Других, ничтожных и отвратительных, они подвергли остракизму, бросили в тюрьму или изгнали; Перикла они осудили за растрату после того, как сами заискивали перед ним.
Поэтому, надеясь, что афиняне доверятся политическим деятелям, достойным этого имени, то есть философам, надеясь, что они свободно или по принуждению последуют за этими философами в их учении о добродетели, ожидая вообще, что афиняне всецело обратятся к добродетели, Платон решает предложить своим согражданам другой путь, более прямой: он перемещает царство справедливости, которого он жаждет для Афин и для человеческого сообщества; смелым броском он переносит это царство в потусторонний мир. Это двойственное, но всегда единое стремление отныне пронизывает большую часть его трудов: основать для земных обитателей царство справедливости и этим самым таинственно утвердить бессмертие человеческой души в ином мире. Это стремление — то же самое, что и у христианской религии. Платон возвещает о нем с великой страстью и верит, что это высший призыв разума. В этом смысл и наибольшая острота его произведения.
Платон предлагает людям религию спасения. «Кому доверить нашу душу и душу государства? — спрашивает он со все возрастающей настойчивостью. — Что является единственно необходимой вещью? Какая наука могла бы нам это обеспечить? Кто нас спасет?»

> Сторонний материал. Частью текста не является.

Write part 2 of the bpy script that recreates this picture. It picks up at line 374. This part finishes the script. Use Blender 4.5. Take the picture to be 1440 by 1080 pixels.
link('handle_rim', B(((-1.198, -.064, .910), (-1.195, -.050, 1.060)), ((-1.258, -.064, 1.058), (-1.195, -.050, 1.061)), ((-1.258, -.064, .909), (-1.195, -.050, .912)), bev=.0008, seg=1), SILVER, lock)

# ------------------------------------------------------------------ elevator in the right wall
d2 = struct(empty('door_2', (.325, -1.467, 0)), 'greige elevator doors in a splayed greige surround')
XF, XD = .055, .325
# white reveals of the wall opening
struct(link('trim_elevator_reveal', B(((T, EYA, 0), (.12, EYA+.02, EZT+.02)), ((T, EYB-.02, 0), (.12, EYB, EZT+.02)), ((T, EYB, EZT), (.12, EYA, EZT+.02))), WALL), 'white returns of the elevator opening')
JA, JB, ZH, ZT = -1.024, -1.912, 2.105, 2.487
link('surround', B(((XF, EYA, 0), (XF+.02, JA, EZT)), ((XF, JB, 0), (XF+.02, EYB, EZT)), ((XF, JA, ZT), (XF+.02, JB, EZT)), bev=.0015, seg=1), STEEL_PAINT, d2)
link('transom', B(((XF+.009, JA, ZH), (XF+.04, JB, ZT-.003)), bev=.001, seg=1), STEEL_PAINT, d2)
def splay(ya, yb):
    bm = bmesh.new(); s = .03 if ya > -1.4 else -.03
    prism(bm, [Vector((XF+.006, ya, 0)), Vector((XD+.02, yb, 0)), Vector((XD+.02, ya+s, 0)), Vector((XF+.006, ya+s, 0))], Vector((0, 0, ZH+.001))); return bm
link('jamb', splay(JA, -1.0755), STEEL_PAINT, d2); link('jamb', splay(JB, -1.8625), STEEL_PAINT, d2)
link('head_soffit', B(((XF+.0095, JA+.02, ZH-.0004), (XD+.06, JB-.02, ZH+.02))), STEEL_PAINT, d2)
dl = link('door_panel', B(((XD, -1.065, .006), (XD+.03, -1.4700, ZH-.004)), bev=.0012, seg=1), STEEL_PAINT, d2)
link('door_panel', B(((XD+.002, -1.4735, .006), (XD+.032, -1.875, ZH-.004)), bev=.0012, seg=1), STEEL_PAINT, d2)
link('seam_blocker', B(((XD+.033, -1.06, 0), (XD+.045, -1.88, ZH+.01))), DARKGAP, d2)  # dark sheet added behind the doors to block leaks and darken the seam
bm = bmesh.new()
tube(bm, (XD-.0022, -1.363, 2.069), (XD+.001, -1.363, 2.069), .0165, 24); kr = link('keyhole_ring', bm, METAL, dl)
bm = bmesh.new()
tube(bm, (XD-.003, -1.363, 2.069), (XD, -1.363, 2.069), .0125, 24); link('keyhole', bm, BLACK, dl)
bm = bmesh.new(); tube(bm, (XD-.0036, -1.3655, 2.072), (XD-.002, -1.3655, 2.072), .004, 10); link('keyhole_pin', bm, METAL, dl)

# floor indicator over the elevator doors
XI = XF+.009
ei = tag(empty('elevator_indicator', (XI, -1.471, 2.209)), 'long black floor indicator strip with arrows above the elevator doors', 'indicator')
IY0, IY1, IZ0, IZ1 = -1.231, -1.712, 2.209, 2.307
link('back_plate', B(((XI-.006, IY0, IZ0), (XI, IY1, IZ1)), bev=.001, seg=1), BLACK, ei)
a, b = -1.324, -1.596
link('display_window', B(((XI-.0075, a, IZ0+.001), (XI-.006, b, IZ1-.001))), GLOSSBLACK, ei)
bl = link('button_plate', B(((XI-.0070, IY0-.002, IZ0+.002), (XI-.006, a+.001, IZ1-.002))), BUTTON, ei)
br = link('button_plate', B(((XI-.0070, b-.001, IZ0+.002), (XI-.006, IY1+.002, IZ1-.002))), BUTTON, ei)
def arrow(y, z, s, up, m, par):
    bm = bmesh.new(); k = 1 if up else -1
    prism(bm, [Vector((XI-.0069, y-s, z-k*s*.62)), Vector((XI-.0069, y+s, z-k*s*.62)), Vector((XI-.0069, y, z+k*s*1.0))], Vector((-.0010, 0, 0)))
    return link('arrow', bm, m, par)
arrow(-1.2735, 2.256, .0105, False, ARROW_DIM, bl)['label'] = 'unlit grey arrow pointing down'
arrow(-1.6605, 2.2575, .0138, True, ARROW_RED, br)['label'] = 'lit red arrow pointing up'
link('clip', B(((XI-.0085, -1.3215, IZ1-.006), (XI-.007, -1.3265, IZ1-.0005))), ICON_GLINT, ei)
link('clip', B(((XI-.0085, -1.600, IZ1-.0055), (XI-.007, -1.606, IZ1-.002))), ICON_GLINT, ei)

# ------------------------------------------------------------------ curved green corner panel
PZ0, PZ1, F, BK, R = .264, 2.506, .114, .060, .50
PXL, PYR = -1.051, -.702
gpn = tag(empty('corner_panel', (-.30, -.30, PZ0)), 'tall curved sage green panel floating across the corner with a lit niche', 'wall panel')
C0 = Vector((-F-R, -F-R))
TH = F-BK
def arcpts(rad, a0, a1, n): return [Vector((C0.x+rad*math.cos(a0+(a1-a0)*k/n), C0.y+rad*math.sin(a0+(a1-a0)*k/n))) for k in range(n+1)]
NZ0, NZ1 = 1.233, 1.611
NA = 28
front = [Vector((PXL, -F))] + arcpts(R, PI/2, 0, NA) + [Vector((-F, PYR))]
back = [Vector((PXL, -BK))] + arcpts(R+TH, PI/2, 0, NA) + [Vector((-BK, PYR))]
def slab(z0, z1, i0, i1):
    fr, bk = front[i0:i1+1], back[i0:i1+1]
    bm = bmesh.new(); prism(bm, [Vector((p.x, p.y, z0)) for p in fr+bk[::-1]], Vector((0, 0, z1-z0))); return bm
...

Сократ был уже в преддверии этих проблем. Платон вновь ставит, но также и точно определяет их в свете италийского пифагорейства. «Если может казаться, — говорит он, — что несправедливость торжествует в этом мире, то будьте уверены, что смерть, которая обнажит души, обнаружит и жалкую сущность дурных. Счастливы те, кого она сделает бессмертными в их несправедливости».